▽
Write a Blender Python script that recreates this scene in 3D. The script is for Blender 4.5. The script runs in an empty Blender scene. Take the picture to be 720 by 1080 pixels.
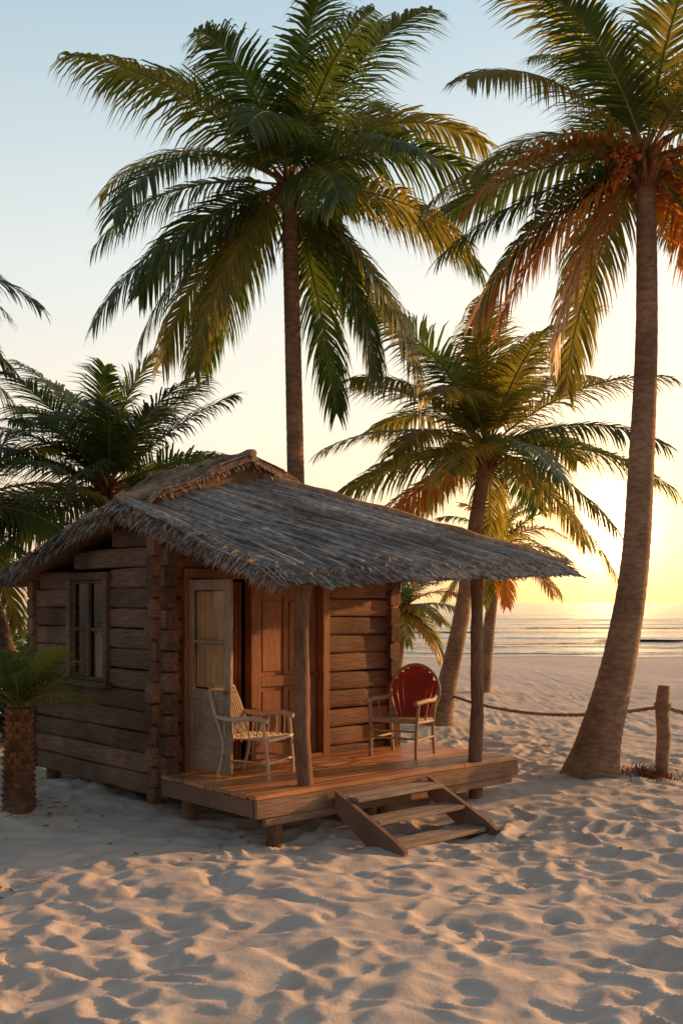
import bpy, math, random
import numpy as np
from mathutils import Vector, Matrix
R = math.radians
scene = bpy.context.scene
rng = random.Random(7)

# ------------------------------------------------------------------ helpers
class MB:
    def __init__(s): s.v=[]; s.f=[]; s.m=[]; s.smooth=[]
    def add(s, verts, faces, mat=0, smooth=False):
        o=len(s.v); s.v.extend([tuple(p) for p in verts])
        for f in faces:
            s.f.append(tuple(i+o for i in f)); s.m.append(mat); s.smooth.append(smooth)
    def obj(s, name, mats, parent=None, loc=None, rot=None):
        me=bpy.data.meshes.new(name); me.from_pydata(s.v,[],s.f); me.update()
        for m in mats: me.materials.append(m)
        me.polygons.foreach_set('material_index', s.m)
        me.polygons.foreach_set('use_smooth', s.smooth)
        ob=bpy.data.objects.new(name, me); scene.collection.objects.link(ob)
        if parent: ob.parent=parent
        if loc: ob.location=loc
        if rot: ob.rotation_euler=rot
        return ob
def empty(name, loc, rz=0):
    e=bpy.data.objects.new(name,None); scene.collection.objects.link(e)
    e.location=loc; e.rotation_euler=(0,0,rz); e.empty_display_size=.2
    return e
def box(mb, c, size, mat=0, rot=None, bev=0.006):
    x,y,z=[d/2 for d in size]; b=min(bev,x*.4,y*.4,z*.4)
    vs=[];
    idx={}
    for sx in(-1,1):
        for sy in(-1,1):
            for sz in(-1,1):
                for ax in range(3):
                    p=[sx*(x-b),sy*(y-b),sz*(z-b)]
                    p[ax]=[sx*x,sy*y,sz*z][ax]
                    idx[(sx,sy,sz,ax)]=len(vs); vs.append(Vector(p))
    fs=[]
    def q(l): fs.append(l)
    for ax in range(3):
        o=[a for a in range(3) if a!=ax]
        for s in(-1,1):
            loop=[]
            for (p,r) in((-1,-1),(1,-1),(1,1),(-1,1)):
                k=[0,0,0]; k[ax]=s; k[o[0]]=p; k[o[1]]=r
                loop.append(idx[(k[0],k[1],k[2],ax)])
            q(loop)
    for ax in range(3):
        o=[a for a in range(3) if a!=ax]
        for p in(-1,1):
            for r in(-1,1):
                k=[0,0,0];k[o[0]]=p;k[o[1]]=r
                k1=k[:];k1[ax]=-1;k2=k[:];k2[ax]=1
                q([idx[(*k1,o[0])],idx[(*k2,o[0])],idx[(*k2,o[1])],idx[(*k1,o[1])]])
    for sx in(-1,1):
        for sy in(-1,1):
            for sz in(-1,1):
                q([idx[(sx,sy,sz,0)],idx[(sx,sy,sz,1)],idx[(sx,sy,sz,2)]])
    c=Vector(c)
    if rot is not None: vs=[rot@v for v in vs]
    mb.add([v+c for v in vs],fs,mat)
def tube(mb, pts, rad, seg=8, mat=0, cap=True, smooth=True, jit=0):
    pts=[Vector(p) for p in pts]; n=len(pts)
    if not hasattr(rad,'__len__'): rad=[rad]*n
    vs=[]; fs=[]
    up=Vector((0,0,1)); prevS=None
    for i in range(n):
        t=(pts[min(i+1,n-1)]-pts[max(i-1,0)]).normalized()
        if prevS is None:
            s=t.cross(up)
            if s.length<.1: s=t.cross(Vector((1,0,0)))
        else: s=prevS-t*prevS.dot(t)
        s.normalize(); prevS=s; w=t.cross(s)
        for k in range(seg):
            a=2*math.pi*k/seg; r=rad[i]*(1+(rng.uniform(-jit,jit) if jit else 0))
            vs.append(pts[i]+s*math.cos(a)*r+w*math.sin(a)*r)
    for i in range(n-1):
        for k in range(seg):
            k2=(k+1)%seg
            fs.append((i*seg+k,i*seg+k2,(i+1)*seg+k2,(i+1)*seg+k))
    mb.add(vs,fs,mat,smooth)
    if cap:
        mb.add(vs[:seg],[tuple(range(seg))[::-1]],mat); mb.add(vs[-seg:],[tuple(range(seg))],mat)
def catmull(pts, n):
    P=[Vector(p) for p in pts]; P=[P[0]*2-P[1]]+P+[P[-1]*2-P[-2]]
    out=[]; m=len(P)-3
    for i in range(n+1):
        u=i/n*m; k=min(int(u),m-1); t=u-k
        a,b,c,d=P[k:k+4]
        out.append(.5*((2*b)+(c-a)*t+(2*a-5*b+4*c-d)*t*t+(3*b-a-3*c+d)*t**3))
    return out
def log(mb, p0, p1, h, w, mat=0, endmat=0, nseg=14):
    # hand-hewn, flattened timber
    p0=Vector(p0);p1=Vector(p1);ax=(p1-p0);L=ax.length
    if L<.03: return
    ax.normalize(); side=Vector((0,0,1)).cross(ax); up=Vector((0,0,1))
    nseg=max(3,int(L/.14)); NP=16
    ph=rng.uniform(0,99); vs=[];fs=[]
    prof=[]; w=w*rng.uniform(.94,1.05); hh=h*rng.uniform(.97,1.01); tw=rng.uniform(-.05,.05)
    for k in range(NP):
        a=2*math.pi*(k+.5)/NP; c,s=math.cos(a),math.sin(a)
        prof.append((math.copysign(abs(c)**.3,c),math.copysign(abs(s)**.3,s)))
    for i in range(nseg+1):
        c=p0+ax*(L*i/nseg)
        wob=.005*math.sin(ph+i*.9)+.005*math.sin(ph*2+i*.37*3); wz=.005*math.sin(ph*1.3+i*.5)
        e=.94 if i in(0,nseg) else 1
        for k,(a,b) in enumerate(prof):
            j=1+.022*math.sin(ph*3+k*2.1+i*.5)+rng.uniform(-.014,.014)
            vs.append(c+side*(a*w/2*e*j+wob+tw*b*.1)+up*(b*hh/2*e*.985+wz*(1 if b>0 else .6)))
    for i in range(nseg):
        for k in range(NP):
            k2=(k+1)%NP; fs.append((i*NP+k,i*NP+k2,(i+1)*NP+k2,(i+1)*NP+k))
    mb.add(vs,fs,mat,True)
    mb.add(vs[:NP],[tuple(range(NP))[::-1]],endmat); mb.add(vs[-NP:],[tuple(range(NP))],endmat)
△
▽
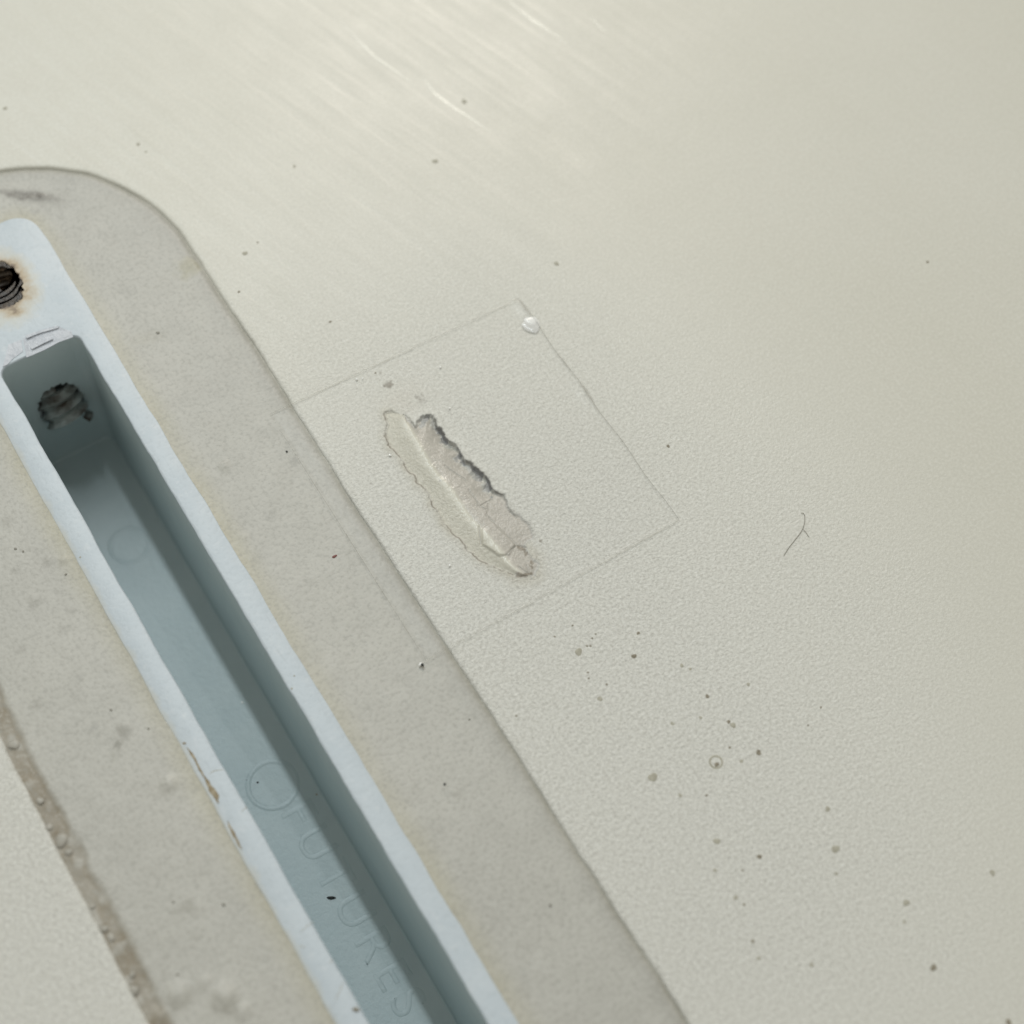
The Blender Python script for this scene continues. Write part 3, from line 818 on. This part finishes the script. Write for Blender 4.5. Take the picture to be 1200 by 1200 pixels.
△
[Work to do] Can you give again only the lines between the one containing "Write a Blender" and the one containing "rng = random.Random(7)", counting both, exactly as they appear and without any pictures?

[Complete output]
Write a Blender Python script that recreates this scene in 3D. The script is for Blender 4.5. The script runs in an empty Blender scene. Take the picture to be 720 by 1080 pixels.
import bpy, math, random
import numpy as np
from mathutils import Vector, Matrix
R = math.radians
scene = bpy.context.scene
rng = random.Random(7)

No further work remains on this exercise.